The Yak Herder mimes how rocks fall his arms waving akimbo head shaking tongue rolling out eyes closed hands ringing his own neck, the lands above yaks are dangerous. He stops in His downhill run to show poison plants and dig for herbal ones. He tells us with hands milking and holding fingers to head and then pumping an imaginary pole that he is a yak milker and butter maker happy and smiley and fast uphill and down and jumping his fifty year old body (he looks) across waterfalls and gorges, slipping effortlessly down slimy slides and tangled thickets. He makes me feel cautious and slow and THAI falls several times the only time I see THAT. Police-boy his slouching down the trail his hat sideways his jacket hanging loose off one shoulder. The border patrol guy waving furiously to go his way and yelling my way off. Cameras and cell phones in their hands in the bush in far SW China. Sharing cigarettes and chocolate, building a little hut to show that we need to get stuff at the hut where we'd left gear hidden and a small bag of food hanging like an offering that they had accepted, and lots of wood and a clean space, they'd seen our headlamp lights and five had come looking and found us.

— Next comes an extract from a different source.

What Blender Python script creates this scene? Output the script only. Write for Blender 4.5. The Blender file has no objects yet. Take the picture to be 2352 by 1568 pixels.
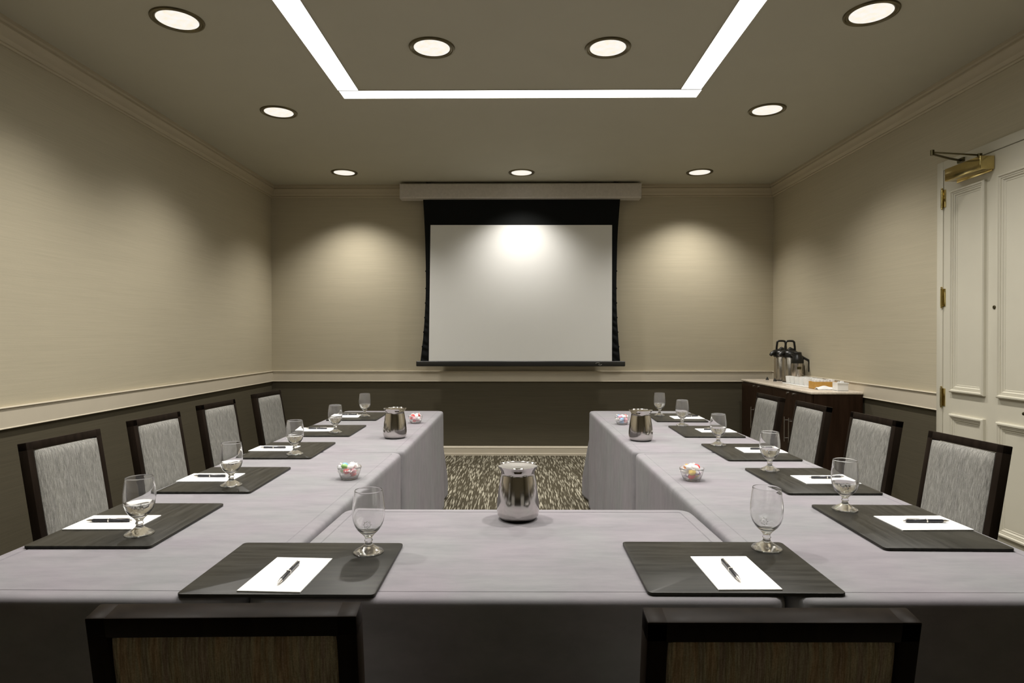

We didn't really know where it was, nor how to get to it, but the Red Bull Trail was down there somewhere, and then we found it, soon after the Yak Herder found us, eating raspberry crumble from the bag and drinking water from the creek, in Yunnan China one mile maybe two from Tibet, on mountains, unclimbed and unclimbably sacred off-limits to us, with no worms on their glaciers, alas, we have to come back to the high wet mtns of China again and we will.